Social systems, which have been in so many ways so resistent to reduction through scientific methodologies (though not as resistant as conventional wisdom maintains), are opened up in a variety of ways, as themselves comprising the quintessential complex dynamical system, amenable to the new analytic techniques that come with that paradigm. Social systems are a complex network of linkages and impulses across them, triggering cascading state changes among nodes and clusters of interlinked nodes, reverberating, self-amplifying, mutually reinforcing or suppressing, not unlike the brains that provide the physical medium of their primary constituent unit (memes, or cognitions).

I am not suggesting that we now have the magic bullet, the panacea that will resolve all problems and meet all challenges. Nor am I suggesting that our efforts will suddenly yield spectacular results. Even in our accelerating world, dramatic change takes time, and is dramatic only in retrospect. Few people have recognized any non-military revolution at the time it has occurred, but they occur nonetheless, and are marvels to behold once they become apparent.

Past modern historical occidental social revolutions have been partial and cumulative: the Renaissance recovered some of the grace and aesthetic rationality of classical Greece; the Scientific Revolution gave us a robust methodology for improving our knowledge and understanding of nature; the Industrial Revolution gave us new machines of production and distribution; the very recent and equally consequential Computer Revolution created a quantum leap forward in the speed and capacity of data processing and communication.

At some point, whether now or in the future, these accumulating revolutions will embrace aspects of social organization that have remained thus far elusive, advancing with accelerating leaps forward in the liberation and implementation of the genius of the many in service to humanity. We will look back on that threshold as we look back on those that came before, recognizing that it transformed the world to human benefit in ways that were almost unimaginable prior to it. That inevitable threshold will usher in a new standard of human welfare that becomes completely taken for granted by those who enjoy it, which will be an expanding portion of humanity, both geographically and temporally.
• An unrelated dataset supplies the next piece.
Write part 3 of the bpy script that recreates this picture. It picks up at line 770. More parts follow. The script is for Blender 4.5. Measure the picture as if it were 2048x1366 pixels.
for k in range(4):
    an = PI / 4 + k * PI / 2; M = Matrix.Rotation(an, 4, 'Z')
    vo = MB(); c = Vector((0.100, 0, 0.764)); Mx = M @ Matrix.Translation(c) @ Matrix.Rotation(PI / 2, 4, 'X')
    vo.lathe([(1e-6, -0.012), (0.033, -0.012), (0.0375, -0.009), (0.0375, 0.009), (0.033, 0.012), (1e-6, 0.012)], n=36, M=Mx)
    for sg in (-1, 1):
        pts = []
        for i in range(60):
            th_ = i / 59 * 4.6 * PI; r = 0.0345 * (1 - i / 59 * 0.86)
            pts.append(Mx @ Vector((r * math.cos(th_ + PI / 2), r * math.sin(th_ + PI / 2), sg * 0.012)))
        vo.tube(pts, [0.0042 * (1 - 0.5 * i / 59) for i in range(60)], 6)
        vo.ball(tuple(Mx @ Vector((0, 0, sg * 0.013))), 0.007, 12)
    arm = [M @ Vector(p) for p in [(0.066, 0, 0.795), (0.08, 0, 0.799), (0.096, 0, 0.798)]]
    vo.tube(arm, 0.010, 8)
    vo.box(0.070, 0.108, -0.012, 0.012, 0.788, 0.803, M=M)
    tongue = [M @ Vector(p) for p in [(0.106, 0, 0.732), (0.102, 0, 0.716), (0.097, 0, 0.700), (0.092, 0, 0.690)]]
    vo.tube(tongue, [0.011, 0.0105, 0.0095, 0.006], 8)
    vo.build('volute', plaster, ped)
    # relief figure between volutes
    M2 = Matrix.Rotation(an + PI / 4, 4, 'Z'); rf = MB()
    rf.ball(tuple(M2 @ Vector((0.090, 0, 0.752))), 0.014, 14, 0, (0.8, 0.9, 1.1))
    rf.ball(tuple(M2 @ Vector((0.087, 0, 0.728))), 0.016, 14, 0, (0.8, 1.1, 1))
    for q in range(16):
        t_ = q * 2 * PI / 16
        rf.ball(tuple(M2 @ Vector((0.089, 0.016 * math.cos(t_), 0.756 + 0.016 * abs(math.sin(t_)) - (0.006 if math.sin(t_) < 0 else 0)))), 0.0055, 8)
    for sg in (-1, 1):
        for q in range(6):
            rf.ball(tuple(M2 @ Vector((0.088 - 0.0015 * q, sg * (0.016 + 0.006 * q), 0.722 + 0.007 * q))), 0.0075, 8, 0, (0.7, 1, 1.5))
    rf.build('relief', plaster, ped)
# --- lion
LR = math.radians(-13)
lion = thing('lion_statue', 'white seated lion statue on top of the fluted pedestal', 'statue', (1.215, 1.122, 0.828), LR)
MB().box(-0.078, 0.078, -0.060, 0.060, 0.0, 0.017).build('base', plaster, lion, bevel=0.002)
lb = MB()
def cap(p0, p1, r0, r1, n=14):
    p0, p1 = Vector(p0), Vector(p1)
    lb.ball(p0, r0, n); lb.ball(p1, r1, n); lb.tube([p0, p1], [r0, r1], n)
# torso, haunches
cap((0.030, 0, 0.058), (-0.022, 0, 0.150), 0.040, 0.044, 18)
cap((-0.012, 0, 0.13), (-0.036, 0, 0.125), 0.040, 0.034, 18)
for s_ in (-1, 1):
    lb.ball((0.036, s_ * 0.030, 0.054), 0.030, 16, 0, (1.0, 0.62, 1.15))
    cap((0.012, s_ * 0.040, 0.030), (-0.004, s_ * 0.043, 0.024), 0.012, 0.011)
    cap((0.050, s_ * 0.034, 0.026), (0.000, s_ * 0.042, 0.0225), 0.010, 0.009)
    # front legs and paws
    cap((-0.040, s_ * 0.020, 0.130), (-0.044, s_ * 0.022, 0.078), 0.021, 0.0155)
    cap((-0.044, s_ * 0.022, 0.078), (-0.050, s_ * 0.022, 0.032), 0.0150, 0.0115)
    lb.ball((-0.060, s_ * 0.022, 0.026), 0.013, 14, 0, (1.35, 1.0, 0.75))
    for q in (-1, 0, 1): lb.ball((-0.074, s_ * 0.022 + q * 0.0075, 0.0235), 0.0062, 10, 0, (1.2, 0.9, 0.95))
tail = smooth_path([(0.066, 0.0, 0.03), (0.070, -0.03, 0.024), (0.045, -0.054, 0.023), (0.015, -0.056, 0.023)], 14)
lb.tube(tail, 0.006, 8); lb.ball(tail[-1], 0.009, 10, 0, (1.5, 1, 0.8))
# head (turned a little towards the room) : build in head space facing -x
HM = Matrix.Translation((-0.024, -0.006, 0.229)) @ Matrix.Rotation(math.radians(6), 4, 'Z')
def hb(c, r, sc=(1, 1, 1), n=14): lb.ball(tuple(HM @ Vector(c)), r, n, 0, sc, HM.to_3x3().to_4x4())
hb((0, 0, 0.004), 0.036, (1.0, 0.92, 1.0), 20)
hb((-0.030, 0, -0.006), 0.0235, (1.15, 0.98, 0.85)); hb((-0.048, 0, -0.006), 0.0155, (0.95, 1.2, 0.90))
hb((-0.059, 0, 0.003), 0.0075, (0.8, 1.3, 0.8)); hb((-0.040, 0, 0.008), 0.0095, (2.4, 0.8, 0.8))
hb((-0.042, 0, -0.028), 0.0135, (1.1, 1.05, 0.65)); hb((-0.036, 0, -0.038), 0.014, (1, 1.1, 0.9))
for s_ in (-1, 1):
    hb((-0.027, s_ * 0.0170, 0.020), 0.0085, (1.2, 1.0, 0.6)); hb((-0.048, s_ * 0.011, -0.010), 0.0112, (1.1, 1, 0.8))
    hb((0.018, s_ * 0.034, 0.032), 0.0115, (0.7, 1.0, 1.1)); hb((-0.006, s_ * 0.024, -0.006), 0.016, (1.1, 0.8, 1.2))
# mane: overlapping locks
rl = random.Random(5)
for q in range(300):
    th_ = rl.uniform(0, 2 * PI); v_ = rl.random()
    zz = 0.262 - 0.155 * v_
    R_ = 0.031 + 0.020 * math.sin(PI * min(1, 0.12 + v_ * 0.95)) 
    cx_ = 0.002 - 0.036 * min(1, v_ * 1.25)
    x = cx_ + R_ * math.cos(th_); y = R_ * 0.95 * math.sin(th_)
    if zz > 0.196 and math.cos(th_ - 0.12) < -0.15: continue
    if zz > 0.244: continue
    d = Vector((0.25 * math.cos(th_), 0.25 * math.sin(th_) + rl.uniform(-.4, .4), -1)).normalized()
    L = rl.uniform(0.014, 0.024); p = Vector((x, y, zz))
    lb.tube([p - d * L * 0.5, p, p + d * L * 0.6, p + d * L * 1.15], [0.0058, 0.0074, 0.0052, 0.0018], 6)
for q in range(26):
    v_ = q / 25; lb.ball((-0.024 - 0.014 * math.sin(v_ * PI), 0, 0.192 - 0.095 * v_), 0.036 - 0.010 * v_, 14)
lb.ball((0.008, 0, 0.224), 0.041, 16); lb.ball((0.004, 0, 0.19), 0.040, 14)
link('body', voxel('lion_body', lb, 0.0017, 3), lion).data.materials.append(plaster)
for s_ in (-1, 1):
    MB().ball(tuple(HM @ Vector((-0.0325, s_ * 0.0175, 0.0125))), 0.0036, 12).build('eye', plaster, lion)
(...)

Whether that moment has come or not, it behooves those of us who want to speed its (sustainable) arrival to work, in individually and collectively disciplined ways, using the cognitive and technological tools at our disposal, to facilitate that transformation.

The world has been changing dramatically, in cumulative and accelerating ways, and will continue to do so. But those changes have provided humanity with a mixed blessing, creating riches beyond belief to all but those born into them, but also tools of violence, oppression, and depletion and destruction of the Earth on which we depend. There are those who would like to barrel blindly forward, ravaging the Earth and prospering on the backs of the suffering of others. And there are those who want to harness the forces we are unleashing, to create the sustainable and just future that all reasonable people of goodwill should strive for. Our ability to organize to that latter end has never been greater. Now, we have only to see if our determination is sufficient to rise to that opportunity.